何度も書いているが、燃費の比較は通常の走行で比較しても誤差が大きすぎて比較にならない。走り方で燃費なんか大きく変化するのだ。インプレッサバンの普段の通勤燃費は10Km/Lを大きく下回る。ヘタすりゃ7Km/Lくらいカモしれない。するとエコランテストとの差は実に100%に達する。2倍だ。走り方で2倍を超える数値の差が出るのだ。普段私は加速時に4000回転くらいまで普通に回す。だが、エコランでは2000回転以下に抑える。これ以上スロットルを戻せない領域で走る。まだ戻す余地が有るのなら、戻すだけで燃費は改善するわけで、走り方で結果は変化する。それでは比較にならないのだ。高価なインチキ商品に騙されて金を払って燃費改善を期待するヒト達、みんなスロットルを踏む量が減ってるんですよ。それが燃費改善となって現れているだけ。効果が出ないのは走り方や誤差のせい、効果が出たらオカルト商品のおかげ、それではあまりにもお粗末だ(笑)。効果が出たのなら、それはあなたのスロットルの踏み方がいつもよりちょっとだけ少なかったんですよ。

燃費を語るなら条件を揃えて比較しなきゃデータとして説得力が無い。条件を揃える為の手法が私の場合はこのようなエコランになっただけで、エコランでなくても条件を完璧に揃えればデータとして意味が有ると言える。

トルクやパワーを語るなら全開で比較しなきゃ意味が無い。「いつも通りにスロットルを踏んでもどんどん加速してしまう」なんて話も聞くが、そりゃいつもよりスロットルを踏んでるだけでしょ(笑)。

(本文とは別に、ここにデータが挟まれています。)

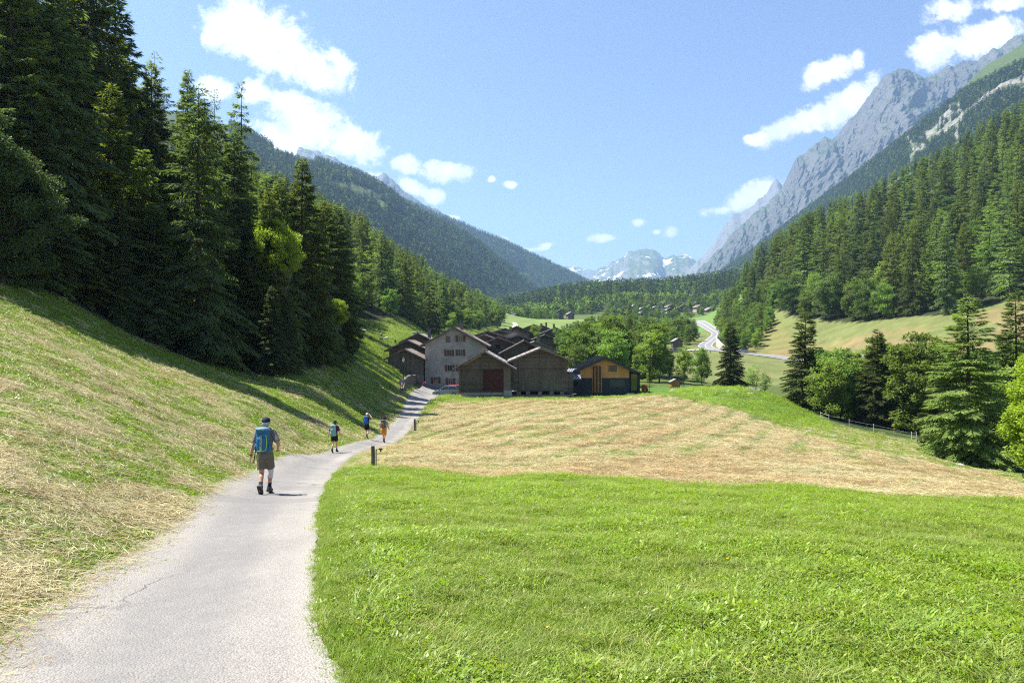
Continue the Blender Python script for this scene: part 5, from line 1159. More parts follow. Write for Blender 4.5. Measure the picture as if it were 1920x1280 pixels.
# ------------------------------------------------------------------ small things
def solveY(px, py, lo, hi):
    ys = np.linspace(lo, hi, 400); z = hz((px-960)/F*ys, ys); p = 640-F*z/ys; i = int(np.argmin(np.abs(p-py))); return float(ys[i])
M_postw = simple('weathered post wood', (.075, .060, .045), (.16, .14, .115), 6., .9, .5, stretch=(1, 1, .15))
M_steel = simple('galvanised steel', (.28, .29, .30), (.36, .37, .38), 5., .45, metal=.7)
def lane_post(px, Y, h, lab, valve=True, r=.075):
    x, y, z = at(px, Y); e = empty('hydrant_post' if valve else 'post', (x, y, z), 0, lab, 'post')
    b = MB(); b.tube([(0, 0, -.3), (.01, 0, h*.5), (0, 0, h)], [r*1.05, r, r*.97], 12); b.lathe([(r*.97, h), (r*.8, h+.012), (.01, h+.016)], 12); b.build('wooden_post', M_postw, e)
    if valve:
        b = MB(); b.tube([(.13, 0, -.2), (.13, 0, h*.80), (.16, 0, h*.86), (.24, 0, h*.87)], .024, 8); pi_ = b.build('pipe', M_steel, e)
        b = MB(); b.tube([(.24, 0, h*.87), (.36, 0, h*.87)], .034, 8); b.tube([(.30, 0, h*.87), (.31, 0, h*.74)], .03, 8); b.tube([(.36, -.05, h*.87), (.36, .05, h*.87)], .016, 6); b.build('tap', M_black, pi_)
    return e
lane_post(699, 26.2, .80, 'near wooden post with a water tap pipe at the corner of the green meadow')
lane_post(777.5, 56, 1.0, 'second wooden post with a tap pipe, farther down on the right verge', r=.085)
e = lane_post(714.5, 60, 1.05, 'dark upright post with a small cap on the left verge behind the hikers', False, .07)
b = MB(); b.box(-.14, .12, -.08, .08, .98, 1.06); b.build('cap', M_black, e)

# street lamp
x, y, z = at(756.5, 96); L_ = empty('street_lamp', (x, y, z), 0, 'slim black street lamp with a white lantern in front of the plank barn', 'street lamp')
b = MB(); b.lathe([(.14, 0), (.14, .35), (.07, .5), (.055, .9), (.05, 3.6), (.04, 3.9)], 10); b.build('pole', M_black, L_)
b = MB(); b.lathe([(.07, 3.9), (.10, 3.95), (.17, 4.35), (.15, 4.38)], 6); b.build('lantern', M_white, L_)
b = MB(); b.lathe([(.20, 4.39), (.17, 4.47), (.05, 4.6), (.02, 4.72)], 6); b.build('lamp_cap', M_black, L_)
# notice box on posts
x, y, z = at(752.8, 93); e = empty('sign', (x, y, z), 0, 'small pale sign board on posts left of the street lamp', 'sign')
b = MB(); b.tube([(-.12, 0, -.2), (-.12, 0, 1.25)], .04, 6); b.tube([(.16, 0, -.2), (.16, 0, 1.25)], .04, 6); b.build('post', M_postw, e)
b = MB(); b.prism([(-.30, 1.25), (.32, 1.25), (.32, 1.62), (.01, 1.70), (-.30, 1.62)], -.05, .05); b.build('board', simple('pale board', (.50, .42, .38), (.42, .35, .32)), e)
b = MB(); b.box(-.02, .22, -.085, -.052, .72, 1.08); b.build('plate', simple('yellow plate', (.65, .42, .05)), e)
# flower pot
x, y, z = at(795.5, 117); e = empty('flower_tub', (x, y, z+.02), 0, 'wooden tub of red flowers by the corner of the tall house', 'flower pot')
b = MB(); b.lathe([(.20, 0), (.26, .55), (.23, .56), (.22, .5)], 12); b.build('tub', M_shut, e)
M_petal = simple('red petals', (.65, .05, .08), (.80, .25, .30), 12.)
r = np.random.default_rng(4); n = 160; g = r.normal(size=(n, 3)); g /= np.linalg.norm(g, axis=1)[:, None]; v, q = kites(g*[.22, .22, .17]+[0, 0, .68], g, np.roll(g, 1, 1), np.full(n, .09), np.full(n, .08)); me = mesh_np('flowers', v, quads=q); ob('flowers', me, M_petal, e)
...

「全開での差や数値に現れないフィーリングの差が云々...」って話も聞く。気のせいでしょ(笑)。スロットル全開で比較するか、スロットルにストッパーを付けて一定開度で比較するくらいじゃなきゃ意味が無い。

加速を試そうとする時、いつもはやらない加速テストをやる。不必要な加速を試す。それはいつもよりスロットルを踏んで加速を試すわけで、いつもより大きな加速度を期待する人はいつもより大きくスロットルを踏む。そりゃいつもより加速するわな。「トルクアップした、レスポンスが良くなった」そりゃそうだ。いつもはやらないアクセルワークで期待満々でスロットルを踏んでるんだから、いつもより加速して当然。

トルクアップしたと感じた人、あなたはいつもよりスロットルを大きく踏んでいるんです。燃費が良くなった人、あなたはいつもよりスロットルを戻して回転数を抑えてるんです。

ロドスタでROMセッティングをやってるときには明らかな差を感じ取ってセッティングを煮詰めているわけだが、オカルト商品で差を感じた事は過去に一度も無い。もちろん今回の放射線系グッズでも何の効果も体感出来なかったのは言うまでも無い。そして数字として現れる燃費データに微塵の差も無かった事は前述の通りである。予想通り今回も玉砕してくれたオカルトグッズに合掌である。

それでもこの企画に挑戦してみたい燃費グッズメーカ様の勇気有る挑戦をお待ちしています(笑)。

# ちなみにこのテスト、非常に疲れます(^^;

追記:
今回の萩口キルト様は、この商品を大量生産するかどうかの段階で、本当に効果が有るのかどうか? その厳密なデータが欲しくて当サイトにテストを依頼されたようです。正直な気持ちが現れている大変好感の持てる方であった事をお伝えしておきます。